Lately, I’ve been having a lot of discussions about metaphysics and enlightenment.
Part of this is simply the result of having a highly educated, intelligent girlfriend who enjoys rolling her eyes and arguing with me. The other part is reading a lot of Ayn Rand and Haruki Murakami. I’d also be remiss if I didn’t mention introducing the new girlfriend to the thrilling adventures of Jack Flanders and the philosophical content of that series.
So, intellectually, there’s been a lot going on and it’s segued into the holiday season and all my normal end-of-the-year drama. The dead were walking among us last week, and that included the figuratively dead … those people I’ve written off as being non-viable for any meaningful role in my life. That, in turn, leads to the omni-present question that seems to pop up every time I discuss metaphysics.
How can someone like me talk about the path?
First of all, I’ve never called to be a full actualized or enlightened spirit. Far from it, I find myself standing in the shadow of my own light many times a day. I haven’t met a lot of enlightened beings and I don’t expect to in this life time. The best anyone can hope for is to become light-giving and move a little further down the past.
I’ve got my demons. I accept them and work with them because I know they exist to help me become a more enlightened person. The interesting thing to me about this is that the demons that concern me most aren’t the ones people seem to think rule my life.
The demon I wrestle most violently with is my inability to forgive. If you injure me, insult me or even attack me without managing to cause any damage at all, I will remember that and I will hold it against you forever. I know that’s wrong. I know that it causes me more karmic harm that it does my enemies, but resentment is the one attachment I just can not seem to let go.
The simplest example of this I can think of is my work environment. I’ve been at my current job long enough know to build up a small store of resentment.
One co-worker (and I use the term loosely) betrayed me badly, with the full range of lies and hostility that comes with that. It was a deliberate act of betrayal which was thought out, planned ahead of time and executed … albeit badly and without measurable effect. I know this person’s karmic debt will be settled, that all her efforts in the end brought me no harm and that, truly, the only ill benefit I’ve suffered due to her actions is the karmic damage my own resentment causes me. I should forgive her and move on.
But I can’t. I will hate her until … well, that’s the question, isn’t it? Until when? Until I learn to let go of my anger and resentment? Until I find a way to forgive her despite the fact she doesn’t want to be forgiven?
The other betrayal, by another co-worker, is far simpler and far more complex because of it. I know he didn’t mean anything by it. He told a joke to an enemy. He didn’t know the person he was joking with was my enemy. He didn’t know I could hear him. He didn’t know the joke would offend me. In fact, more than one of my friends has pointed out, it’s the kind of joke I might have made about myself.
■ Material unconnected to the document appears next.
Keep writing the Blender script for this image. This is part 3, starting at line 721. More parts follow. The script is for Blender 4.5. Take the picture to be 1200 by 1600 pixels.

I won’t get into the semantics of why it bothered me. The more important issue for me is that it’s not an isolated incident. I’ve overheard a couple of other similar comments about me since then. Honestly, I know there’s no malice on his part and it’s not an intentional insult. It’s just his personality, the way he talks.
So I should be able to forgive that easily, right?
Apparently not.
Instead of forgiving these people and moving on, my solution was to withdraw completely from the work environment and simply avoid any unnecessary contact with them. From a practical point of view, it is a practical solution. It produces the necessary effect. Rather than recognizing them as beings who deserve forgiveness or resentment, I simply do do not recognize them at all. I recognize the illusory nature of their reality and simply take away their power to annoy me.
But this is not at all the same as forgiving them.
And this is my point. I can write essays. I can give lectures. I can discuss and debate the theory and method of enlightenment for days on end. But there is a huge gulf between knowing the path to enlightenment and following it. There are moments when I can gleam like a beacon, giving off so much light … and then I manage to stand in front of my own light, living in the shadow that I’ve cast myself.
Perhaps in the next life, I will be able to truly forgive and let go of my resentment. In this life, I think the best I can hope for is to forgive those who ask and contain my resentment so that it doesn’t effect the manner in which I interact with them.
As to the question of how someone like me can discuss the path … I can discuss it because I am walking it every day. Sometimes there are detours. Sometimes I may become distracted by attachments, pleasant or otherwise.
I like to think that spending a long time making the trip is giving me a perspective people miss from the windows of the bullet train.